Vanilla Ninja could call themselves artists, but art, at its best, reflects conscience and courage. Real artists push back against suffering and speak for the voiceless. When singers step onto a stage that’s now politically loaded, there’s a choice: to use that platform for humanity or to let it echo with indifference.
In this sense, those who prioritize commercial success, fame, or spectacle over moral clarity don’t embody the true spirit of artistry. They are entertainers, not truth-tellers.
The Role of Art in Crisis
For decades, Eurovision has wrapped itself in the language of inclusivity and political neutrality. Yet when Russia launched its illegal invasion of Ukraine, that neutrality quickly dissolved. The contest took a stand against aggression, Russia was banned, and Estonia was among the first to demand that exclusion, a moment when cultural institutions aligned with moral clarity. A moment that gave artists and countries a chance to stand their ground and keep their heads high up with what they achieved.

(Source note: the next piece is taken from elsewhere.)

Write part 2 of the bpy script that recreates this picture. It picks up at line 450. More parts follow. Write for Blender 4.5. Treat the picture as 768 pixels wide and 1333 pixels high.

But in 2026, Eurovision, and many of the countries participating, including our own Estonia, have revealed something far more uncomfortable: that “humanity” and “justice” appear to operate on a selective scale. When Russia invaded Ukraine, solidarity was immediate and loud, and rightly so. Supporting Ukraine remains urgent and necessary.
Yet when it comes to Palestine, the tone shifts. The moral clarity blurs. What was once framed as a universal principle now feels conditional. Palestine becomes a background issue, an inconvenient subject better softened, reframed, or avoided altogether.
Broadcasters such as ERR speak fluently about unity and European values, yet remain conspicuously restrained when it comes to naming the genocide in Gaza. Silence, in this context, is not neutrality. It is alignment. And in 2026, that alignment is visible on the Eurovision stage as much as in any parliamentary chamber.
Estonia’s entry might be catchy or “too epic to be true,” but that phrase now reads differently. In a world where genocide isn’t abstract, the cultural choices of nations and artists reverberate far beyond a stage. European music isn’t just entertainment, it’s a battlefield of values.